My Lords, I have only a few observations to deal with. I think it is the fact that the former Bills failed to pass in another place only because time was wanting for the purpose. In one year there was a Dissolution and in another year the Bill was abandoned at the same time as a number of other Rills which, from want of time, could not be passed. I have been asked whether it makes any difference that some of the provisions which were in the body of the earlier Bill are now in the Schedule. It was certainly not intended to make any difference, and I do not think it does. If my noble and learned friend Lord Phillimore thinks otherwise, of course I must pay great attention to what he says.

As to the fourth paragraph of the Schedule, I think too much is made of that. It is not new. It was in the former Bills. It is not intended to have the effect of allowing the registrar to re-register even though information is not given, and I do not think it really has that effect. Indeed, if that paragraph went out I do not think it would make very much difference to the Bill, nor, I believe, would that meet the real objections of the noble Earl, Lord Midleton. I am saying this to be quite frank with him: that I do not think the omission of that paragraph would really have the effect that he wants, or rather what he certainly wanted last year—namely, that unless the parent registered the child at the time of marriage, or within a short time afterwards, that child should lose its chance of being legitimated altogether. That I think was the point. It is a substantial point, not depending at all on paragraph 4, and I have no doubt that when we come to the Committee Stage we shall have once more to consider it. But I think the intention of the Bill is that if the parentage is not registered at the time of marriage the child should still have a chance in future years, for instance, when it comes of age, of going to the Court under the Act of 1858, the Legitimacy Declaration Act, and proving its parentage to the satisfaction of the Court, and that the mere neglect of its parents to go through the act of re-registration shall not deprive the child of that privilege or that chance.

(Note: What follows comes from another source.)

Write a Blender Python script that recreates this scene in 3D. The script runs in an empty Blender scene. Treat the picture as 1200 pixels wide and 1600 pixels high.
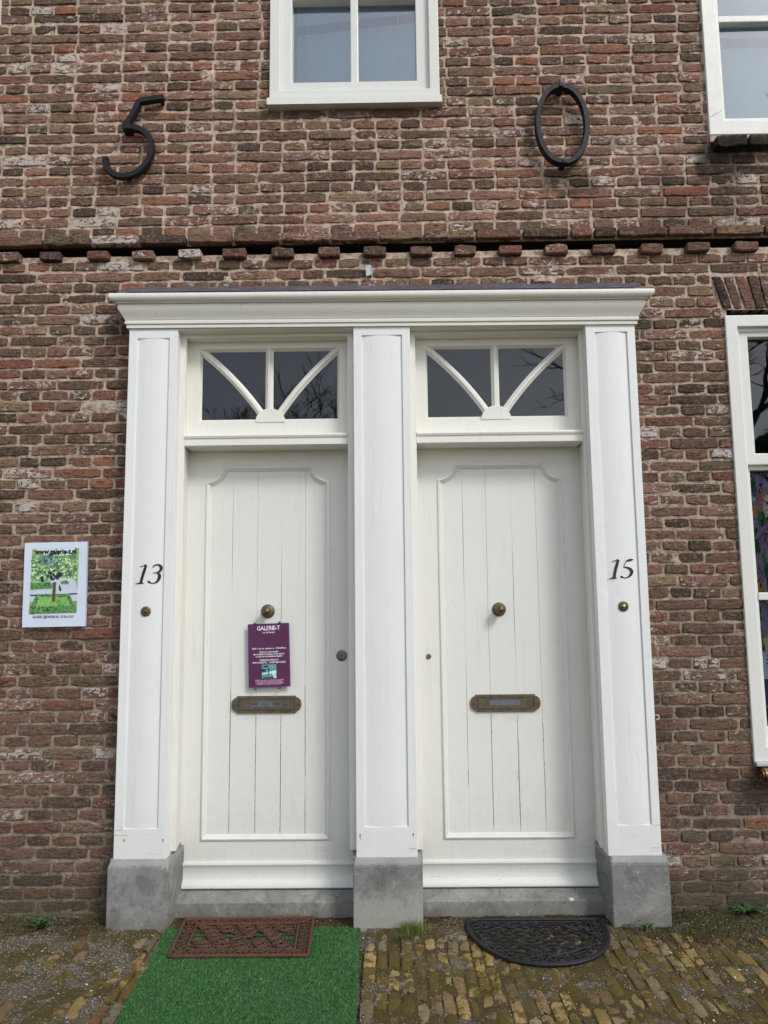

That is the effect of the Bill. I agree that it is something to which the noble Earl has always objected and to which he is still perfectly at liberty to object. But I hope he understands that his objection will not be cured by dropping paragraph 4. It will require some substantial amendment of the Bill itself. However, we will discuss that point when the time comes.

On Question, Bill read 2a, and committed to a Committee of the Whole House.